Properties of He+ beams observed by Geotail in the lobe/mantle regions: Comparison with O+ beams

Abstract

In the lobe/mantle regions of Earth's magnetotail (<210 RE), the Geotail spacecraft sometimes observed multicomposition ion flows consisting of both ionospheric (H+/He+/O+) and solar wind (H+/He++) ions. Statistics on the He+ beams show that they were observed under similar conditions to those of the O+ beams reported previously. Namely, the heavy ion beams of ionospheric origin tend to exist during geomagnetically active periods in the mantle‐like regions of high plasma beta, where ions of solar wind origin are the major component. The total duration of identified He+ events amounts to 3% of the total observation time in the lobe/mantle region, while that of O+ events amounts to 13%. A remarkable point is that on a short timescale, the He+ and O+ beams often appear to exist nearly exclusively. That is to say, their densities sometimes vary in an opposite sense, even when He+ and O+ coexist.
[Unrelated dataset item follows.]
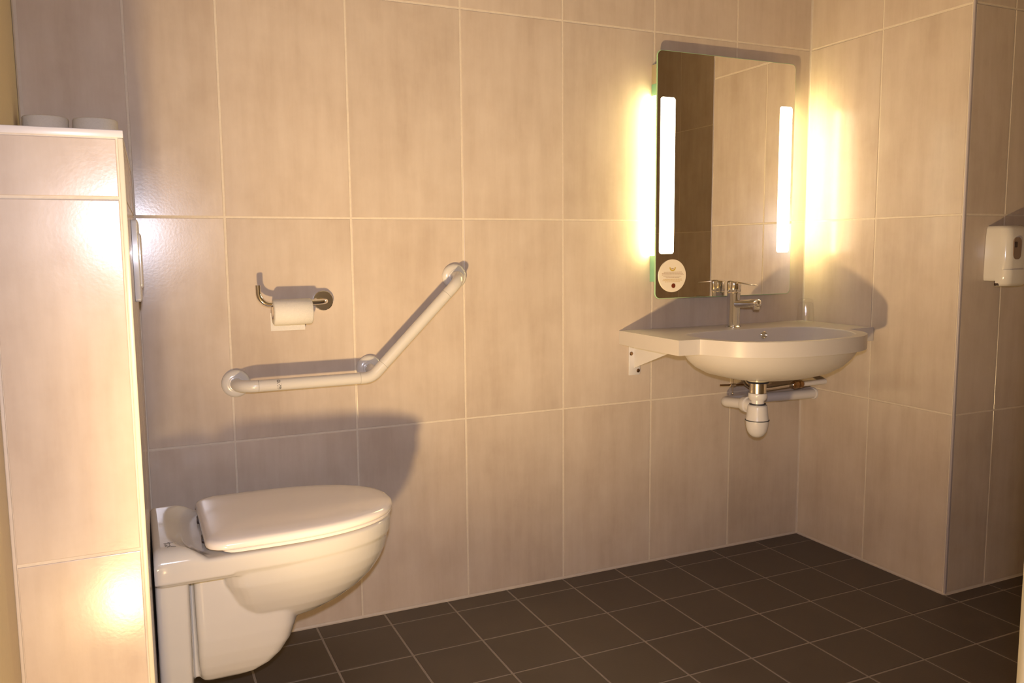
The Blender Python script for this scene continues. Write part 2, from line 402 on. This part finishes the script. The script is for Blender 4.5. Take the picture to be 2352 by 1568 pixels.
# seat ring and lid
bm = bmesh.new()
rings(bm, [dplan(.134+i, .544-i, .180-i, z, xm=.24, rc=.03) for z, i in ((.4385, .004), (.4400, .001), (.4455, 0), (.4475, .002))])
mesh_from(bm, 'seat', 'lid', toilet, True, 50)
bm = bmesh.new()
rings(bm, [dplan(.102+i*.8, .546-i, .184-i, z, xm=.24, rc=.042-i*.22) for z, i in ((.4485, .003), (.4495, .0012), (.452, 0), (.458, 0), (.4635, .0025), (.4675, .009), (.4705, .022), (.4728, .05), (.474, .09), (.4745, .14))])
mesh_from(bm, 'lid', 'lid', toilet, True, 60)
for s in (-1, 1):
    bm = bmesh.new(); lathe(bm, [(.0085, 0), (.0085, .012), (.006, .014)], (.108, s*.072, .434), n=16)
    tube(bm, [(.104, s*.072-.014, .4465), (.104, s*.072+.014, .4465)], .0042, 10)
    tag(mesh_from(bm, 'hinge', 'dark', toilet, True), 'dark hinge at the back of the seat')
# small pen-like signature printed on the ledge
bm = bmesh.new()
def stroke(bm, pts, r, n=6): tube(bm, [Vector(p) for p in pts], r, n)
zz = .4631
stroke(bm, [(.030, -.118, zz), (.034, -.125, zz), (.033, -.140, zz), (.037, -.150, zz), (.045, -.152, zz)], .0004)
stroke(bm, [(.022, -.123, zz), (.030, -.126, zz), (.040, -.124, zz)], .0003)
stroke(bm, [(.024, -.146, zz), (.029, -.141, zz), (.033, -.147, zz), (.028, -.150, zz)], .0003)
stroke(bm, [(.026, -.128, zz), (.023, -.133, zz), (.028, -.136, zz), (.024, -.141, zz)], .0003)
tag(mesh_from(bm, 'signature', 'print_black', toilet), 'thin dark handwritten signature mark')

# ------------------------------------------------------------------ toilet paper
def spare_roll(x, y, flap, label):
    e = empty('toilet_roll', (x, y, ZT-.0015)); tag(e, label, 'toilet roll', 'spare toilet rolls on the housing')
    bm = bmesh.new(); R = .0475; h = .110
    lathe(bm, [(.021, .002), (R-.002, 0), (R, .003), (R, h-.004), (R-.002, h-.001), (R-.006, h), (.022, h-.001), (.0205, h-.004), (.0205, .004)], n=40, cap=False)
    bm.verts.ensure_lookup_table(); mesh_from(bm, 'paper', 'paper', e, True, 60)
    bm = bmesh.new(); lathe(bm, [(.0203, .002), (.0203, h-.002), (.0190, h-.002), (.0190, .002)], n=24, cap=False); mesh_from(bm, 'core', 'cardboard', e, True)
    if flap:
        bm = bmesh.new(); rs = []
        for k in range(9):
            a = math.radians(212+k*7); f = k/8
            rs.append([((R+.0010)*math.cos(a), (R+.0010)*math.sin(a), .004), ((R+.0010)*math.cos(a-.0), (R+.0010)*math.sin(a), h-.004-.095*max(0, f-.15)/.85),
                       ((R+.0004)*math.cos(a), (R+.0004)*math.sin(a), h-.004-.095*max(0, f-.15)/.85), ((R+.0004)*math.cos(a), (R+.0004)*math.sin(a), .004)])
        rings(bm, rs); mesh_from(bm, 'loose_sheet', 'paper', e, True, 30)
    return e
spare_roll(-1.3885, -.095, True, 'spare toilet roll with slanting loose sheet, against the painted wall on the housing')
spare_roll(-1.2865, -.095, False, 'spare toilet roll on the housing, the one nearer the open room')

# holder with its roll
HX, HZ, HY = -.7525, .9345, -.052
hol = empty('toilet_roll_holder', (HX, 0, HZ)); tag(hol, 'chrome wall toilet roll holder with round rosette and upturned end', 'toilet roll holder')
bm = bmesh.new(); lathe(bm, [(.0272, -.0005), (.0278, -.006), (.0272, -.010), (.0255, -.0112), (.0001, -.0114)], axis='y', n=48); mesh_from(bm, 'rosette', 'chrome', hol, True, 30)
bm = bmesh.new()
pth = fillet([(0, -.010, 0), (0, HY, 0), (-.178, HY, -.004), (-.178, HY, .048)], [.018, .032], 10)
tube(bm, pth, .0073, 20); o = mesh_from(bm, 'arm', 'chrome', hol, True, 60)
rollc = Vector((HX-.092, HY, HZ-.0245)); RR = .0345; cr = .0190
tp = empty('toilet_roll', tuple(rollc)); tag(tp, 'toilet roll hanging on the chrome wall holder, its sheet end showing below', 'toilet roll')
bm = bmesh.new(); hl = .0505
rz0 = math.radians(0)
lathe(bm, [(cr+.001, -hl), (RR-.003, -hl), (RR, -hl+.003), (RR, hl-.003), (RR-.003, hl), (cr+.001, hl), (cr+.001, -hl)], axis='x', n=44, cap=False); mesh_from(bm, 'paper', 'paper', tp, True, 60)
bm = bmesh.new(); lathe(bm, [(cr+.0008, -hl-.001), (cr+.0008, hl+.001), (cr-.0006, hl+.001), (cr-.0006, -hl-.001), (cr+.0008, -hl-.001)], axis='x', n=30, cap=False); mesh_from(bm, 'core', 'cardboard', tp, True)
bm = bmesh.new(); rs = []
for k in range(14):
    f = k/13
    if f < .5: a = math.radians(60-60*f/.5); yy, z2 = (RR+.0008)*math.cos(a), (RR+.0008)*math.sin(a)*.6; yy = .0145+ .0205*math.cos(a)
    else: yy, z2 = RR+.0006, -(f-.5)/.5*.053
    rs.append([(-hl-.002, yy, z2), (hl-.012, yy, z2), (hl-.012, yy+.0008, z2), (-hl-.002, yy+.0008, z2)])
rings(bm, rs[7:]); mesh_from(bm, 'loose_sheet', 'paper', tp, True, 40)

# ------------------------------------------------------------------ grab bar
gb = empty('grab_bar', (-.9915, 0, .721)); tag(gb, 'white angled wall grab bar above the toilet, level part rising to a slope', 'grab bar')
g0 = Vector((-.9915, 0, .721)); g1 = Vector((-.628, 0, .7375)); g2 = Vector((-.3655, 0, .992))
D = -.076; R = .0160
def flange(p):
    bm = bmesh.new(); lathe(bm, [(.0365, -.0005), (.0372, -.004), (.0362, -.010), (.031, -.0145), (.0225, -.0165), (.0205, -.0168)], tuple(p-g0), 'y', 44)
    f = mesh_from(bm, 'wall_flange', 'nylon', gb, True, 50)
    bm = bmesh.new(); lathe(bm, [(.0205, -.0160), (.0205, -.0185), (.0185, -.0195), (.0160, -.0195)], tuple(p-g0), 'y', 36); mesh_from(bm, 'collar', 'nylon', f, True, 40)
for p in (g0, g1, g2): flange(p)
elb = Vector((-.640, D, .7215)); p3 = Vector((-.3665, D, .9935)); p0_ = Vector((-.9915, D, .7205))
def tubepath(pts, rads, r=R, name='tube', seg=10):
    bm = bmesh.new(); pts = fillet(pts, rads, seg); tube(bm, [p-g0 for p in pts], r, 28); return mesh_from(bm, name, 'nylon', gb, True, 60)
dd = (p3-elb).normalized()
tubepath([(g0.x, -.0165, g0.z), p0_, p0_+(elb-p0_)*.135], [.045], name='end_bend')
tubepath([p0_+(elb-p0_)*.137, elb-(elb-p0_).normalized()*.034], [], R-.0002, 'level_rail')
tubepath([elb-(elb-p0_).normalized()*.0335, elb, elb+dd*.0475], [.050], name='middle_bend')
tubepath([elb+dd*.048, p3-dd*.070], [], R-.0002, 'sloping_rail')
tubepath([p3-dd*.0695, p3, (g2.x, -.0165, g2.z)], [.045], name='end_bend')
bm = bmesh.new(); pts = fillet([(g1.x, -.0165, g1.z), (g1.x-.001, -.045, g1.z-.002), (elb.x+.006, D+.004, elb.z+.004)], [.02], 6); tube(bm, [p-g0 for p in pts], .0150, 24); mesh_from(bm, 'support_post', 'nylon', gb, True, 60)
# printed mark on the level rail: ring emblem and tiny lines of text, wrapped on the tube
ax_ = (elb-p0_).normalized()
def on_tube(u, v, r=R+.00012):
    """u metres along the rail from its start, v angle (deg, 0 faces the room, + upwards)"""
    c = p0_+ax_*u; a = math.radians(v)
    return c+Vector((0, -math.cos(a), math.sin(a)))*r-g0
def patch(bm, u0, u1, v0, v1, n=3):
    vs = []
    for k in range(n+1):
        v = v0+(v1-v0)*k/n; vs.append([bm.verts.new(on_tube(u0, v)), bm.verts.new(on_tube(u1, v))])
    for k in range(n): bm.faces.new((vs[k][0], vs[k][1], vs[k+1][1], vs[k+1][0]))
bm = bmesh.new(); n = 26; ru = .0045; u0 = .098; v0 = 42
for k in range(n):
    a0, a1 = 2*PI*k/n, 2*PI*(k+1)/n; q = []
    for a, s in ((a0, 1), (a1, 1), (a1, .68), (a0, .68)):
        q.append(bm.verts.new(on_tube(u0+ru*s*math.cos(a), v0+ru*s*math.sin(a)/R*57.3)))
    bm.faces.new(q)
for k in range(3): patch(bm, u0-.0012+k*.001, u0-.0006+k*.001, v0-6+k*2, v0+6-k*2)
random.seed(5)
for col, (v1, v2) in enumerate(((22, -38), (8, -40), (2, -38), (18, -34))):
    v = v1; uu = u0-.0035+col*.0034
    while v > v2:
        l = random.uniform(2, 6); wd = .0024 if col < 3 else .0009
        if random.random() < .75: patch(bm, uu, uu+wd*random.uniform(.5, 1), v-l, v, 1)
        v -= l+random.uniform(1.2, 3)
tag(mesh_from(bm, 'printed_mark', 'print_black', gb), 'small black ring emblem and lettering')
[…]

If the O+ and He+ ions are given the same energy in a source region, the initial distribution function of He+ has twice the peak velocity of that of O+, and their alternating appearance and density anticorrelation in the lobe/mantle are easily explained due to the velocity filter effect. Thus the anticorrelation of their densities may suggest that ionospheric ions have undergone an energization which leads to a different velocity for different ion species. A mechanism leading to the same velocity, on the other hand, would require an alternating enhancement of the He+ and O+ fluxes in a source region to explain the anticorrelation of the densities.